His information was extremely unreliable, and has cost Australia tens of billions of dollars. He claimed that eastern Australia would never have enough rain again, and that Adelaide, Sydney and Brisbane would ‘need desalinated water urgently, possibly in as little as 18 months'. 

 

That panicked state governments into foolishly building desalination plants at a cost of several billion dollars, just in time for flooding rains for several years. Result: massive waste, which is ongoing, as mothballed desalination plants need power to keep them not running.

 

Flannery did indeed suggest, in the mainstream media, that sea-levels could rise 25 meters, quoting no less an authority than James Hansen, former director of NASA's Goddard Institute.

 

"James Hanson, director of NASA's Goddard Institute, is arguably the world authority on climate change. He predicts that we have just a decade to avert a 25-metre rise of the sea. Picture an eight-storey building by a beach, then imagine waves lapping its roof. That's what a 25-metre rise in sea level looks like."  

 

https://www.theage.com.au/national/climates-last-chance-20061028-ge3fvb.html

 

Over-zealous climate activists cause damage wherever they go, though that does not concern them in the least, puffed up as they are with their own moral superiority.

 

This is obvious to anyone who inhabits the real world; it may not be apparent to "progressive" types who inhabit their own comic-book universe.

 

 

 

 

More falsehoods. Tim Flannery did not panic state governments into building desalination plants. Those plants were built during a prolonged drought and as far as providing water goes, were a sound investment. Australia has a climate of extremes. Depending how you measure it, it is either the driest continent or in 2nd place behind Antarctica. So what does flooding at one point in time have to do with extreme droughts at others? There's only so much water that dams can hold.

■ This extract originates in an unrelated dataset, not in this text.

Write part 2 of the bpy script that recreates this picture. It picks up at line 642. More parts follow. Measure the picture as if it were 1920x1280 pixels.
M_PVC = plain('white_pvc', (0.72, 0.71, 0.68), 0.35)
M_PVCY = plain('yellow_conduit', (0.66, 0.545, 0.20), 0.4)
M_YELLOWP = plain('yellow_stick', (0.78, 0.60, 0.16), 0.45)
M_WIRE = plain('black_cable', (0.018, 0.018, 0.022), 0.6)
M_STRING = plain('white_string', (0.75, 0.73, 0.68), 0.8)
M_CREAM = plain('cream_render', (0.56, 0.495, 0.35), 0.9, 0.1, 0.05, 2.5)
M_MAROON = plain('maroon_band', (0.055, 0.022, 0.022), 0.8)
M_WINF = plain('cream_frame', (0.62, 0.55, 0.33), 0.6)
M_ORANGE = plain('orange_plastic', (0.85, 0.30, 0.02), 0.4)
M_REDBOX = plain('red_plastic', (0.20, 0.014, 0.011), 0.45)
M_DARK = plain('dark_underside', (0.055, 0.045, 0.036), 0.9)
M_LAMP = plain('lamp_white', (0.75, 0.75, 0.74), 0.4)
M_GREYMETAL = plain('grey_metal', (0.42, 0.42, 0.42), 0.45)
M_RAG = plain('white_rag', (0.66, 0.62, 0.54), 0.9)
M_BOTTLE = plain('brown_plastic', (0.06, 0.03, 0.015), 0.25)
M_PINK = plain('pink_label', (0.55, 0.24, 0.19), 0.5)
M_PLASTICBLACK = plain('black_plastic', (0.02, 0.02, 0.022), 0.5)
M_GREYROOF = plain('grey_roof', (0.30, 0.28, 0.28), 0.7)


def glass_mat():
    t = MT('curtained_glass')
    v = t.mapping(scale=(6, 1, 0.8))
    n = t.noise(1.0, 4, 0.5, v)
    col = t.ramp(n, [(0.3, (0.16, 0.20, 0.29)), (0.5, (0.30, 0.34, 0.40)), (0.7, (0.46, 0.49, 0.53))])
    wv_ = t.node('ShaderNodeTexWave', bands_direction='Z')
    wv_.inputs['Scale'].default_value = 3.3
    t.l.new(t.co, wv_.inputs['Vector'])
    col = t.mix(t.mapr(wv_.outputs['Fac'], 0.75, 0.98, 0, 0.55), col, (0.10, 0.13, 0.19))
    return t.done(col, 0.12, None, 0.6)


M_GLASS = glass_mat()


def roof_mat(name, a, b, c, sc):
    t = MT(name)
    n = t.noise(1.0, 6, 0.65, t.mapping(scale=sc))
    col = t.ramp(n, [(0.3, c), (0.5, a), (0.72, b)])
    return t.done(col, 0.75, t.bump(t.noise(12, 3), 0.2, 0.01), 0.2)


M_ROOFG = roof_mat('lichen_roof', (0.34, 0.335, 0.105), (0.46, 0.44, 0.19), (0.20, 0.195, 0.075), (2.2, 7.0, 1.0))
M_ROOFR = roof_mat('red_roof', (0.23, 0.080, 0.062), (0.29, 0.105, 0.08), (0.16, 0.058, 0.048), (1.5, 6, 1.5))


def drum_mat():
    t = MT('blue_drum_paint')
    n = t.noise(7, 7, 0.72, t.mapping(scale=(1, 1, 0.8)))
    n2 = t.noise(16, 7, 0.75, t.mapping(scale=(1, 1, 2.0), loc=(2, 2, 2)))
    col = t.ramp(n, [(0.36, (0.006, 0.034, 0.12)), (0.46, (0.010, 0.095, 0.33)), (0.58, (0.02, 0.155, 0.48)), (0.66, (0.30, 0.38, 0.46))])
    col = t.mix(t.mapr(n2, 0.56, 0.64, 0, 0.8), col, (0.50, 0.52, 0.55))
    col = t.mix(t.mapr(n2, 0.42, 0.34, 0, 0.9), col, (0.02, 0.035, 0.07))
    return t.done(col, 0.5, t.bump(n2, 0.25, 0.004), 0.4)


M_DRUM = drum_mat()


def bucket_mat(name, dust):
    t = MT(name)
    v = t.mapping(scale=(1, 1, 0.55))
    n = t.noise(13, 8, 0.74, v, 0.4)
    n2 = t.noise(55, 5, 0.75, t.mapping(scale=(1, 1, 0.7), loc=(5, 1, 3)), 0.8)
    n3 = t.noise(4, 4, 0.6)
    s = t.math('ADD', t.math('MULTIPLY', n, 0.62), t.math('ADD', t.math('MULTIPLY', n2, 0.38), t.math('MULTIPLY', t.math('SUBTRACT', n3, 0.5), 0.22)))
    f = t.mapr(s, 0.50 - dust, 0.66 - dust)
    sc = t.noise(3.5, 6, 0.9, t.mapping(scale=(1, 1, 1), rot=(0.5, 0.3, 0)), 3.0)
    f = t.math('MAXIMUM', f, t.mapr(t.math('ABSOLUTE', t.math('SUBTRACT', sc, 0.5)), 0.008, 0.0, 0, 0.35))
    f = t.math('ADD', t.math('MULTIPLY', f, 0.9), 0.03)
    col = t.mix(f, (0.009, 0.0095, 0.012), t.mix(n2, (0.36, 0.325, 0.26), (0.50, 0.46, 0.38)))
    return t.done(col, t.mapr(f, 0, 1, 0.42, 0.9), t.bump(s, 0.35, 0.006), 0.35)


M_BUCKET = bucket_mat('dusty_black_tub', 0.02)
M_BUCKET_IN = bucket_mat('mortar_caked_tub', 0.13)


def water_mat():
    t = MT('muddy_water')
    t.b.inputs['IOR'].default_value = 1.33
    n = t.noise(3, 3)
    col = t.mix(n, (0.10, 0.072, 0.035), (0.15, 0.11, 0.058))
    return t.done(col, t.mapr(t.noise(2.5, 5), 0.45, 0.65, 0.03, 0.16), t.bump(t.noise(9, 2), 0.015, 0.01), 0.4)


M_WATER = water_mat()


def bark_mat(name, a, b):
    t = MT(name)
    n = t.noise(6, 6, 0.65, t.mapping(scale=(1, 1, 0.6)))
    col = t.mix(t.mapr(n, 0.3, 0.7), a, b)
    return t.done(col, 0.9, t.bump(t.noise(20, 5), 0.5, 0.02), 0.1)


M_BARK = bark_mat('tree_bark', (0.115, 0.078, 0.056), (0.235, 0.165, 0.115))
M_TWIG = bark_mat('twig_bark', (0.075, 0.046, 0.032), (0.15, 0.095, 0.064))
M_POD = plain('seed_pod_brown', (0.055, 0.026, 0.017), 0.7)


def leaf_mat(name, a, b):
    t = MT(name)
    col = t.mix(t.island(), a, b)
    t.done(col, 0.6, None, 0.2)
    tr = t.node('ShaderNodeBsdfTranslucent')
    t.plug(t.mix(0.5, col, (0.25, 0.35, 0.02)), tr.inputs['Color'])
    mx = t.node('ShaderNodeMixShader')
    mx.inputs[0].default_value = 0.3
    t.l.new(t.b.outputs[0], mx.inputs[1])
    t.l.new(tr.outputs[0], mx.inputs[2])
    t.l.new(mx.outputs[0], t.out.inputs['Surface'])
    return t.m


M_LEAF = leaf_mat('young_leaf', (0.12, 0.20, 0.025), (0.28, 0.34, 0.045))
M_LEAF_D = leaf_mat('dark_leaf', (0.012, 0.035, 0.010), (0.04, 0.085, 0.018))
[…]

You think those flooding conditions are going to last forever? In fact,

"When compared to other 32-month periods commencing in January, the 32 months from January 2017 to August 2019 has been the driest on record averaged over the Murray–Darling Basin (34% below the 1961–1990 average), as well as over the northern Murray–Darling Basin (40% below average) and for the state of New South Wales (34% below average). All three regions have also been the driest on record for the 20 months from January 2018 to August 2019, whilst the 26 months from July 2017 to August 2019 rank second in all three regions; only the 1900–02 peak of the Federation Drought has been drier."

http://www.bom.gov.au/climate/drought/

As for those mothballed plants...


'Game on': What happens when Sydney's desalination plant gets turned on

 

The $2.3 billion Sydney Desalination Plant has been mothballed since July 2012. The trigger for reactivating the project will be reached by Sunday, once the city's water reservoirs dip below the 60 per cent mark.

Dam levels reached 60.0 per cent on Saturday morning, with levels dropping at the equivalent of 1 percentage point every two weeks, according to WaterNSW.

The desal plant is expected to be ordered to be restarted on Sunday, Don Harwin, the urban water minister, said in a Saturday media release.

https://www.smh.com.au/environment/conservation/game-on-what-happens-when-sydney-s-desalination-plant-gets-turned-on-20190124-p50tdl.html

Sydney's desalination plant set to expand as drought continues

NSW government wants to be ready to increase water supply if the drought worsens

 

The New South Wales government has begun preliminary planning to boost output at Sydney’s desalination plant, in a bid to secure the city’s water supply as dam levels continue to drop.

The Kurnell plant, which can currently supply drinking water for up to 1.5 million people in Sydney, returned to operation in January for the second time since 2012.

The water minister, Melinda Pavey, said on Sunday it was playing a significant role in maintaining the city’s water supply during “one of the worst droughts in living memory”.

https://www.theguardian.com/australia-news/2019/aug/11/sydneys-desalination-plant-set-to-expand-as-drought-continues

 

Ya think the people of Eastern Australia are regretting the expense of building those desalination plants?